この「重要事項に関わる調査報告書」は重要事項説明の際に不動産屋が利用するものなのですが、ここには購入する部屋に滞納金額がないかどうかということも記載されています。これを見て滞納があった場合には契約を取りやめる、または滞納金額分の値引きを要求する、といった対応が出来ますので気に入った物件があったら手続きを進める前に早めに取り寄せて確認しましょう。

管理組合の運営状況は問題ないか


前述した「重要事項に関わる調査報告書」には売主の滞納金額のほかに、

・修繕工事履歴
・大規模修繕工事の予定
・修繕積立金総額
・マンション全体の管理費や修繕積立金の滞納額
・管理費、修繕積立金の改定予定
・管理組合の借入金があるか

といった情報も記載されています。実は売主の滞納金額よりもこちらの情報の方が重要といえるかもしれません。例えば

・築20年以上経っているのに大規模修繕工事が行われていない、予定もされていない
・修繕積立金総額が明らかに少ない
・マンション全体の滞納額が多い
・大規模修繕時に借りた管理組合の借入金が多い

といった状況であれば、もはや売主の滞納分を払ったとしても取り返しがつく状態ではないでしょう。特に大規模修繕工事の履歴がないというマンションは、管理費や修繕積立金が安くとも資産価値は下がる一方ですし、いずれメンテナンス不足のツケが回って漏水が頻繁に起こったり、水道管の破損で水が出なくなったりと生活することも難しくなることも考えられます。
大規模修繕工事時の借入額が多いにも関わらず、修繕積立金が明らかに安すぎる場合も次の大規模修繕工事では借入できず工事を行うことができないかもしれません。
修繕積立金が明らかに足りない状況にも関わらず滞納している区分所有者が多い場合は、値上げはおろか滞納分の回収すらままならない状況ということになります。
こういったマンションをうっかり買ってしまうと、売って手放すということも難しく税金ばかりがかかる「負動産」に……逆にしっかり運営できている管理組合であれば、新築マンションと違ってすでに管理組合運営の基盤ができあがっているので、その後も安定した管理組合運営が期待できます。

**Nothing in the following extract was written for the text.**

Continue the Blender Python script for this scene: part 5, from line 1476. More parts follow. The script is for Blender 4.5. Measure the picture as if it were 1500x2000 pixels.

中古マンションのメリットと購入時に見ておきたいポイントについて書きましたが、すでに自分のマンションを持っている方にとっては、販売時にどのような点が見られるのか=資産価値にはどのようなところが影響するのか、というポイントでもあります。居住者の年代や建物の構造は管理組合でどうすることもできませんが、その他の面は管理組合で改善することができることばかり。理事ではない方も知らぬ間に自宅が「負動産」になっていないか、チェックしてみてはいかがでしょうか。